Dataset excerpt:
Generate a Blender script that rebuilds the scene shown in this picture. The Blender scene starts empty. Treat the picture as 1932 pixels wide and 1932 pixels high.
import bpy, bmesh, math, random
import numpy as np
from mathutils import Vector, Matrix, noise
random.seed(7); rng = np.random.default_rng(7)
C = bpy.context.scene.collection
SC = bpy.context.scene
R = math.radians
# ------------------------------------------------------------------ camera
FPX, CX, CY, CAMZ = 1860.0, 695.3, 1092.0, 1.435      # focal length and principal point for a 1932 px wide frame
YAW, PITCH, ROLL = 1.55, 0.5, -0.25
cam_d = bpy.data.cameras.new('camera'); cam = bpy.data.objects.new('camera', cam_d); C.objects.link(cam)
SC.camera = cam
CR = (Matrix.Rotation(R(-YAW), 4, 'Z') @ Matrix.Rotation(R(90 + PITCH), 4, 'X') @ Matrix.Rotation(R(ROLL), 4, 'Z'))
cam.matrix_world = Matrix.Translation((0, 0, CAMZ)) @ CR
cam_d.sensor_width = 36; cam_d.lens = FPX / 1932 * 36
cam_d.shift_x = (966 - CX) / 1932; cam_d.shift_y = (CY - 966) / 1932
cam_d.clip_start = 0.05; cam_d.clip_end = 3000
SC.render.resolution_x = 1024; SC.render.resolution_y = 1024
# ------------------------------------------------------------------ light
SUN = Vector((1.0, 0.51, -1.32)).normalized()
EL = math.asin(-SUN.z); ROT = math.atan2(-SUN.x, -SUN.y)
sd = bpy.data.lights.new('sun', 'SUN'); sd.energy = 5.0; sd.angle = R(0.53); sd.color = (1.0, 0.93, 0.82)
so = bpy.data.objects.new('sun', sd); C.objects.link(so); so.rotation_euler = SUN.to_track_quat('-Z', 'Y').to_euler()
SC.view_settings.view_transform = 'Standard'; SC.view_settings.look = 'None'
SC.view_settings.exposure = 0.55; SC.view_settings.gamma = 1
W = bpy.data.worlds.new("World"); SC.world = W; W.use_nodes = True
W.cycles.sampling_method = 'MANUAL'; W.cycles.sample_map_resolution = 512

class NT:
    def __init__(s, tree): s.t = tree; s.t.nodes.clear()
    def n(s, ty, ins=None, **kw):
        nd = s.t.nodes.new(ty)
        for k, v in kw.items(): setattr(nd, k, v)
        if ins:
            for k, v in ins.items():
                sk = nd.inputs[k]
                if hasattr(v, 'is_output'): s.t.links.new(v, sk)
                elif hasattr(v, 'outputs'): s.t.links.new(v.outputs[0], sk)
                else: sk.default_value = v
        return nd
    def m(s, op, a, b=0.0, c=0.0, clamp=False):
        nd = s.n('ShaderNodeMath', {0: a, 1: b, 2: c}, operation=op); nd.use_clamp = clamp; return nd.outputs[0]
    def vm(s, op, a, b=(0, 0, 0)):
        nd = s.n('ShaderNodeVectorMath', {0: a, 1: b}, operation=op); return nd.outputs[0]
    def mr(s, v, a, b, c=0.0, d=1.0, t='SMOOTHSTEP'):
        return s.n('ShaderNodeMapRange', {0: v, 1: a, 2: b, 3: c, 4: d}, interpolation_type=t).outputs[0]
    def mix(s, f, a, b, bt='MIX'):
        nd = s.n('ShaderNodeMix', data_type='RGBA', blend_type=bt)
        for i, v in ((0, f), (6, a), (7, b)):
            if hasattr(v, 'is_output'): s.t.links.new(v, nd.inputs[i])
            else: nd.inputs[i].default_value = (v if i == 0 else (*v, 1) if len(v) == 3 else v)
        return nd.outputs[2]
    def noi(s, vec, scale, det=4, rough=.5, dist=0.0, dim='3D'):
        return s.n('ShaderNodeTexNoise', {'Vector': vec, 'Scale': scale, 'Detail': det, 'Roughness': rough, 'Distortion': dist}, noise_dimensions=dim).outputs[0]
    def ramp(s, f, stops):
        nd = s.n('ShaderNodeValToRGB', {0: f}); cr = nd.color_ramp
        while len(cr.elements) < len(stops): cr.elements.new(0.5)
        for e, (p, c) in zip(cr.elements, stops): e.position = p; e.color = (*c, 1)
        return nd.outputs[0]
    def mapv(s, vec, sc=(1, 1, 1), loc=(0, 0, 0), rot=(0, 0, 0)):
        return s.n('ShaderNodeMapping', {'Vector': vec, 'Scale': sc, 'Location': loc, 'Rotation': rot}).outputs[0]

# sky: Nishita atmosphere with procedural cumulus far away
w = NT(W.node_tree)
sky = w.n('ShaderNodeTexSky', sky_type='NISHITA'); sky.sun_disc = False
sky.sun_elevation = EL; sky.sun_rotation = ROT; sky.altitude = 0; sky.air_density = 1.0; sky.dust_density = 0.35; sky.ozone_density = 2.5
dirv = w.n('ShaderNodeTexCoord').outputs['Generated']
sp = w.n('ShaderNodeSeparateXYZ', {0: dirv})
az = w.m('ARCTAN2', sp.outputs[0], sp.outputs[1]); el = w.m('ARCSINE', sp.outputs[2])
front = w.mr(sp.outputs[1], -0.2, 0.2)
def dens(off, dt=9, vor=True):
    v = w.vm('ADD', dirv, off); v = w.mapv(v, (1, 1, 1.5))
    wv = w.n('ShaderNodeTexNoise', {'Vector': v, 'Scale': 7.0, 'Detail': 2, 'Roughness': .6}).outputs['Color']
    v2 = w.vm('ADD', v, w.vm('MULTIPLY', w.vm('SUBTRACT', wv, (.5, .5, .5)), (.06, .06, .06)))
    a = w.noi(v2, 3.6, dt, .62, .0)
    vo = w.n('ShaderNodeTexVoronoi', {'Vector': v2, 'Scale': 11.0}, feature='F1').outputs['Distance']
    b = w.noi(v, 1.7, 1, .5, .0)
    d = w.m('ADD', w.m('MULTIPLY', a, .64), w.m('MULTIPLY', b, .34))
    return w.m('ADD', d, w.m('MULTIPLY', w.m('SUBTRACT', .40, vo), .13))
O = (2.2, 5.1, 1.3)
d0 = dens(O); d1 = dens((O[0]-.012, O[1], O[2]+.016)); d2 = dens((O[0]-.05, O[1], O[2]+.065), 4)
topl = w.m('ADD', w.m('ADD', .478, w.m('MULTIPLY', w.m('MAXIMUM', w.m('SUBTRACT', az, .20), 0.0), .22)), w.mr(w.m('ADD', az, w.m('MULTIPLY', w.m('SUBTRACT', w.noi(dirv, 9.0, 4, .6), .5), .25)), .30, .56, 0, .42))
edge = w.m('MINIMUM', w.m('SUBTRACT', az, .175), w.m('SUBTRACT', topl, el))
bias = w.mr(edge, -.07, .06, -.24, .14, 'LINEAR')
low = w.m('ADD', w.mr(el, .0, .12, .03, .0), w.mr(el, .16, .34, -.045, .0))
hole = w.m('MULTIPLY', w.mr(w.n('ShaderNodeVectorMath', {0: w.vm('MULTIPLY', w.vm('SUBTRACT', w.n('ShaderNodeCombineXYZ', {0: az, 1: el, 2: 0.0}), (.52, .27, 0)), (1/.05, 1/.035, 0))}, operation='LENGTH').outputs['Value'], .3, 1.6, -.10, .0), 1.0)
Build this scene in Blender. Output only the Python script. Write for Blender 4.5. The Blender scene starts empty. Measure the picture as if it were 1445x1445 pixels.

**Task objective:**
Check each line of the records above for the string "starts", and report every line that has it.

**The reply:**
Generate a Blender script that rebuilds the scene shown in this picture. The Blender scene starts empty. Treat the picture as 1932 pixels wide and 1932 pixels high.
Build this scene in Blender. Output only the Python script. Write for Blender 4.5. The Blender scene starts empty. Measure the picture as if it were 1445x1445 pixels.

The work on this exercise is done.